The well-being of property markets affects the credit of CMBS. In Moody's report, markets are described in traffic light colors: red (under stress 0-33), yellow (34-66 warrants monitoring), or green (67-100, not under imminent stress).

"Those sectors driven by the consumer side of the economy - multifamily buildings and shopping centers - continue to be strong, at least for the time being. The multifamily score remained virtually unchanged at 72, also green, down from 73 last quarter," said Moody's Sally Gordon, vice president/senior credit office and author of the report.

The other major real estate sector tied to consumer spending - community and neighborhood shopping centers - improved its scores from 79 to 88 quarter-to-quarter.
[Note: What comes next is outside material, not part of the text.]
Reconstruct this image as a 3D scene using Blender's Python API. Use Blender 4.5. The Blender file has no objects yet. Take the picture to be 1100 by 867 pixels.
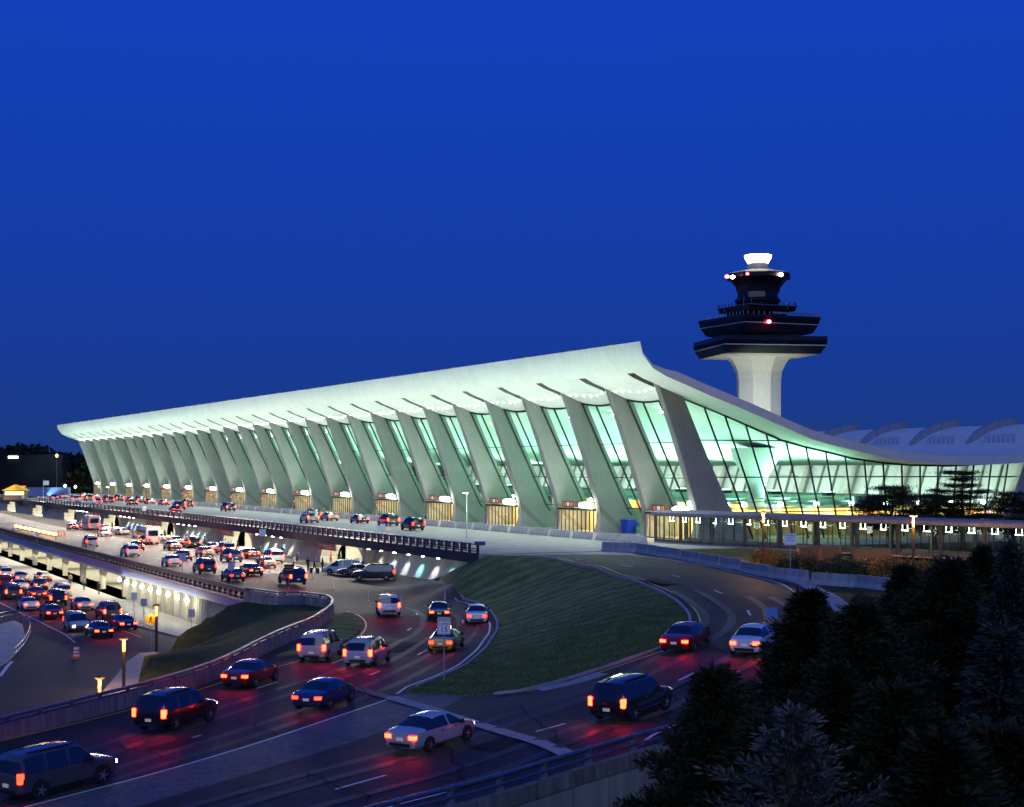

"The national average retail and individual markets should resume growth as measured by increases in real (i.e., inflation-adjusted) personal income. While annual income growth was projected to be a meager 0.5% six months ago, it has accelerated to 2.4% for the next one-year period," Gordon said.

Those sectors dependent on business spending are still in the doldrums. The national office market score improved slightly from 40 to 46 between the first and second quarters of 2002, but is still in the yellow zone.

"The national vacancy rate is higher year-over-year, rising from 11.3% in second-quarter 2001 to 15.7% in second-quarter 2002. Vacancies also increased quarter-to-quarter, but by a shallower amount, from 15.4% in the first quarter to 15.7% in the second," Gordon said, adding, "The slower rate of deterioration could imply stabilization of market dynamics within the foreseeable future."

The industrial market also remains in the doldrums with a score of 52, solidly in the yellow zone, the same score it had for the first quarter of 2002.

"Vacancies continued to rise to 10.8% from 10.2% last quarter and from 8.2% a year earlier. That vacancy rate is only a hair below the 11% rate from 1992, which was the trough of the industrial property market cycle in the previous recession," Gordon said.

Even if the national economy were to recover more vigorously than current data portend, the industrial sector is likely to lag the macro-economy by a wide margin.

"The increasing efficiency with which warehouse space is utilized means that more goods flowing through the economy do not generate proportionately more demand for warehouses. As a result, the sector could languish for a couple of years," Gordon said.

The hotel sector remains red with national average scores of zero. "Among the 25 markets we cover, two are green, none are yellow, and 23 are red - 21 of which have scores of zero. Revenue per available room (RevPAR) declined by more than 7% year-over-year through the second quarter. The dip in RevPAR, however, is less severe than the -10.4% of the last period, providing some indication of a slow rebuilding in the hotel sector," Gordon said.

Overall for all commercial real estate categories, the five worst markets in the country were as follows: Denver, 31 (14); Austin, 32 (28); Portland, Ore. 36 (55); Stamford, Conn., 38 (57); and Baltimore, 39 (44). The previous quarter's score is indicated in parenthesis.

The five best overall commercial real estate markets in the country were: Long Island, N.Y., 79 (76); New York, N.Y. 78 (64); Norfolk, Vir., 78 (78); Los Angles 75, (71); and Northern NJ, 73. (61).

The Moody's report discuses each commercial real estate sector in depth. It is titled "CMBS: Red - Yellow - Green * Update, 3Q 2002 Quarterly Assessment of U.S. Property Markets."